#### YOUR GOAL
Extract precisely the lines of the entries below, from the first line through the line containing "scene.view_settings.exposure=0".

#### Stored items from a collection

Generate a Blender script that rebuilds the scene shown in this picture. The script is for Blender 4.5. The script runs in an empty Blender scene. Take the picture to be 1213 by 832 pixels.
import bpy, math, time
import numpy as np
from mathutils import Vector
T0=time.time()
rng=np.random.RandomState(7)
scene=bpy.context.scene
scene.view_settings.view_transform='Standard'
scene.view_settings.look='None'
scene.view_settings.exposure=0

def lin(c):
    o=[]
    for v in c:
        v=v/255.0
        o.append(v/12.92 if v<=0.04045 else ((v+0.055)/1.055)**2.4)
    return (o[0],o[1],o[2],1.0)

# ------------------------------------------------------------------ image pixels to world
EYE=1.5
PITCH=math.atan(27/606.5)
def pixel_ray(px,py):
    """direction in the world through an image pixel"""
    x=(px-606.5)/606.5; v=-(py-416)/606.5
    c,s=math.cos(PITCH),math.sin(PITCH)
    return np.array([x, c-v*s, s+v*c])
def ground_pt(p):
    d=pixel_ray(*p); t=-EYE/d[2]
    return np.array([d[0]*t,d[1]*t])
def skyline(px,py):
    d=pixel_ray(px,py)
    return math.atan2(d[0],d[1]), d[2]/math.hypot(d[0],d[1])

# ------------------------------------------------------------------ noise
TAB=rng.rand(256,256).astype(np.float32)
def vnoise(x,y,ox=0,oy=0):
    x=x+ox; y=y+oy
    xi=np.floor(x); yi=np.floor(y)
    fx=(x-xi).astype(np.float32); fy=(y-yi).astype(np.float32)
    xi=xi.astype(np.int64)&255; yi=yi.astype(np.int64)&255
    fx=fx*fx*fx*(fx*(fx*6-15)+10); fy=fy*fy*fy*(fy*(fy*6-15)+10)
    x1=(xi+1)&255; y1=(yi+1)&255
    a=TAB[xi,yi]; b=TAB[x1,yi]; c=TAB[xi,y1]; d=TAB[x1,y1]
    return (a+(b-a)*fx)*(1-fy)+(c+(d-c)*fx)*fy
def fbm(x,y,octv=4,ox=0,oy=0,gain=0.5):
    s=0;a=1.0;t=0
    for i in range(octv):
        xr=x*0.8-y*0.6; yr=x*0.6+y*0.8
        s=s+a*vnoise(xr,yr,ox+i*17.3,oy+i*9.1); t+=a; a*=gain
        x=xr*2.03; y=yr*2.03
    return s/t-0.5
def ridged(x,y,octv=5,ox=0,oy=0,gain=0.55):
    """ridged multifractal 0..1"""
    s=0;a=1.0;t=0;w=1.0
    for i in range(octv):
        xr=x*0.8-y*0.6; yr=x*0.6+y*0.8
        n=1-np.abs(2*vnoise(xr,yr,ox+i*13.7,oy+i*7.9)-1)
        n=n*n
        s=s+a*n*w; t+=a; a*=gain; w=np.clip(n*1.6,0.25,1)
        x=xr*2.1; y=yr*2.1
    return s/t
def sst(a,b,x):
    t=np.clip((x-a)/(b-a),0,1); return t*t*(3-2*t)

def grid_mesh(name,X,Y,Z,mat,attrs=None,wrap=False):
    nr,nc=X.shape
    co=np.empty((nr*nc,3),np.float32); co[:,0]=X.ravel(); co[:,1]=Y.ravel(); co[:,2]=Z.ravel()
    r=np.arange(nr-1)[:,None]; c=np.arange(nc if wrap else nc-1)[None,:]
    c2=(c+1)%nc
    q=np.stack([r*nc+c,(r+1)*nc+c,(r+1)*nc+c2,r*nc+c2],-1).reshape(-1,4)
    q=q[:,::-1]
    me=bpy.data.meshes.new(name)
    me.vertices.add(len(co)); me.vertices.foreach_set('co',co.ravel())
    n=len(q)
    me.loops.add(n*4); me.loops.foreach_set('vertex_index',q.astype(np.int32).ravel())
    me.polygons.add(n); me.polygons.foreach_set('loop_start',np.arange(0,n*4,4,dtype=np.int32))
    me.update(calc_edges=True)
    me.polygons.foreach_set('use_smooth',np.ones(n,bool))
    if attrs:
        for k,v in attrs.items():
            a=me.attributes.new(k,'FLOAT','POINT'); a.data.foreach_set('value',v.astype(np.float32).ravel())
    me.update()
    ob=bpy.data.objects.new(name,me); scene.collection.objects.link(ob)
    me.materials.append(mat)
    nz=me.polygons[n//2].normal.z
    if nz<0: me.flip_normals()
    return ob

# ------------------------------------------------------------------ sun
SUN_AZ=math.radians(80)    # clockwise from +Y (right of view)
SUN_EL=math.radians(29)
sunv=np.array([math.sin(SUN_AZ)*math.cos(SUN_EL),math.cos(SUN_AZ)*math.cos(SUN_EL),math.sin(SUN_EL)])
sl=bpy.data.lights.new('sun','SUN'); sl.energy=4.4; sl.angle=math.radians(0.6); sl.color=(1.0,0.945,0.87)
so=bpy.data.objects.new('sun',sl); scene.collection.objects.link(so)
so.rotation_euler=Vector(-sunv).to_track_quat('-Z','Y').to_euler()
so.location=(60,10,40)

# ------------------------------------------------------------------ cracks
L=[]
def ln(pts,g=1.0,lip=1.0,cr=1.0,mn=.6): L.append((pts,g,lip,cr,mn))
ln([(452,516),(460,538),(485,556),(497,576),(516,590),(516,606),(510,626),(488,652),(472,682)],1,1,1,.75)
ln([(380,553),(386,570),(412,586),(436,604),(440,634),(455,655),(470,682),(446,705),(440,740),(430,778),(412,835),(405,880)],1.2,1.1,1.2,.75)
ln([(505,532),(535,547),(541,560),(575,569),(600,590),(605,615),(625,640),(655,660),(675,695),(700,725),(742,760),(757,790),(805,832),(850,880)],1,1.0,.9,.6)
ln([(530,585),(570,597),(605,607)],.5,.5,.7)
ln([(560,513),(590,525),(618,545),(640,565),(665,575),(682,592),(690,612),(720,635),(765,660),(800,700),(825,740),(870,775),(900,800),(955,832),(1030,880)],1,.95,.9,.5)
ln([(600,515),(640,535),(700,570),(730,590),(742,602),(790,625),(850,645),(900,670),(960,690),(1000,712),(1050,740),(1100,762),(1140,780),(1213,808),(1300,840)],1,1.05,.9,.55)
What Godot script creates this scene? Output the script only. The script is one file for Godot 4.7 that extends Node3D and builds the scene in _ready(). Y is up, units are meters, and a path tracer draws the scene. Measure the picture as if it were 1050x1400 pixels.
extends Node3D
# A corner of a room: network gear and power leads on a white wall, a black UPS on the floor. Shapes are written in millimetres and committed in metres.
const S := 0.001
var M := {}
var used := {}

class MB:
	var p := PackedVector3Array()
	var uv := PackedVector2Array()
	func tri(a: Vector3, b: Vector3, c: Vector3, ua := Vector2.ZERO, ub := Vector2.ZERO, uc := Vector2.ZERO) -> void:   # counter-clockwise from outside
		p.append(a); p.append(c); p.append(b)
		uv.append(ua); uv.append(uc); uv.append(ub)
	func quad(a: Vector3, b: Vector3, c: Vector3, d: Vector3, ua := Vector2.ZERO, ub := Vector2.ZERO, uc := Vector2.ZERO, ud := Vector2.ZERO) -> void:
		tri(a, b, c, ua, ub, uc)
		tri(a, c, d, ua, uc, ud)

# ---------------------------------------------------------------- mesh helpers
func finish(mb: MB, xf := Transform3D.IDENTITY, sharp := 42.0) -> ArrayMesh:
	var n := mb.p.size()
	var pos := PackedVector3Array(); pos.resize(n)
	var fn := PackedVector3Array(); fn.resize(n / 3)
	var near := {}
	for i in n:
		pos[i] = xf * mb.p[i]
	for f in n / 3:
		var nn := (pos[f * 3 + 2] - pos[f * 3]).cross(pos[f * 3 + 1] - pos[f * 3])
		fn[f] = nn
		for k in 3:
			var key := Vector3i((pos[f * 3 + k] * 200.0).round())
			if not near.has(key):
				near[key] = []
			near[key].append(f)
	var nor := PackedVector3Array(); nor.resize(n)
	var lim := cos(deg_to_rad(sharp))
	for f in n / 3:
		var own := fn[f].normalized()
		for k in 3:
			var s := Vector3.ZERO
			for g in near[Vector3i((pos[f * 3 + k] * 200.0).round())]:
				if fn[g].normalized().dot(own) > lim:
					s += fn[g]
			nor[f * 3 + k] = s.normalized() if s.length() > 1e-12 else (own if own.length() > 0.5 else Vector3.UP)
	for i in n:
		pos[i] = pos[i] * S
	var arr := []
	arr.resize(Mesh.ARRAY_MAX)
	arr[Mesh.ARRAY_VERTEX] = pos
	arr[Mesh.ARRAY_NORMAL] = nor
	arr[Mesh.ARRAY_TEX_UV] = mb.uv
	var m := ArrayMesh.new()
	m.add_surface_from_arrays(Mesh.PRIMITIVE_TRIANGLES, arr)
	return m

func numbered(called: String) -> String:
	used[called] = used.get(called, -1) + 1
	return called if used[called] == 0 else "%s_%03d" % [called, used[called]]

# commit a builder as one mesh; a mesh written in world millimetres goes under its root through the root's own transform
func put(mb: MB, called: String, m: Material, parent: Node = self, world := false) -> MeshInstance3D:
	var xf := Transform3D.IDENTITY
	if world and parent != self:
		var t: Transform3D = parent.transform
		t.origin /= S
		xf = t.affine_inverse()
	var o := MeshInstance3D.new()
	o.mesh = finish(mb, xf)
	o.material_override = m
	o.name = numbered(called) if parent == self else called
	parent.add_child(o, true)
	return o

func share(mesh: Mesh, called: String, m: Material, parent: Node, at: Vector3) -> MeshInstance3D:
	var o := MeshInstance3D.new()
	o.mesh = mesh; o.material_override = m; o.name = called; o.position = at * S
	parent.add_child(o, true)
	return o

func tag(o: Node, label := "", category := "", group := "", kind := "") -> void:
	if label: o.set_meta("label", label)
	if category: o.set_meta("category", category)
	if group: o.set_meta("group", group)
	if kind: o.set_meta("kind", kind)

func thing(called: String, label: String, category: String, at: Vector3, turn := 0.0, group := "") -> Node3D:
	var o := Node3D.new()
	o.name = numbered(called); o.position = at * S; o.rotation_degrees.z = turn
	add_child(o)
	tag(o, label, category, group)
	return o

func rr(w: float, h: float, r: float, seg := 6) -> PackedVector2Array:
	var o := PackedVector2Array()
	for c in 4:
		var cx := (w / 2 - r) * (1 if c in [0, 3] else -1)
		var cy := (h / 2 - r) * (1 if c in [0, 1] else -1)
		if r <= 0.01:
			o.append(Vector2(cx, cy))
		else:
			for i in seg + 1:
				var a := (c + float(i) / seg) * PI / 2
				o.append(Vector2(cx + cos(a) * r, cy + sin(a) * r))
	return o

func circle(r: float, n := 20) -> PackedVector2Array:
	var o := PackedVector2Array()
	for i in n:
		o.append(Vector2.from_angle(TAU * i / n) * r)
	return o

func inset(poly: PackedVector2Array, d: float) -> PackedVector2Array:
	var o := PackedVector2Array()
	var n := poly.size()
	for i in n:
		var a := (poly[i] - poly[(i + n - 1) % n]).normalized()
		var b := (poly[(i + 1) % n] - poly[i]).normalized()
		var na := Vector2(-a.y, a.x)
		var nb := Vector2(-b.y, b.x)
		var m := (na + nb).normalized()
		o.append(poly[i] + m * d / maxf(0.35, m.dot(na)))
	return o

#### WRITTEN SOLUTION
Generate a Blender script that rebuilds the scene shown in this picture. The script is for Blender 4.5. The script runs in an empty Blender scene. Take the picture to be 1213 by 832 pixels.
import bpy, math, time
import numpy as np
from mathutils import Vector
T0=time.time()
rng=np.random.RandomState(7)
scene=bpy.context.scene
scene.view_settings.view_transform='Standard'
scene.view_settings.look='None'
scene.view_settings.exposure=0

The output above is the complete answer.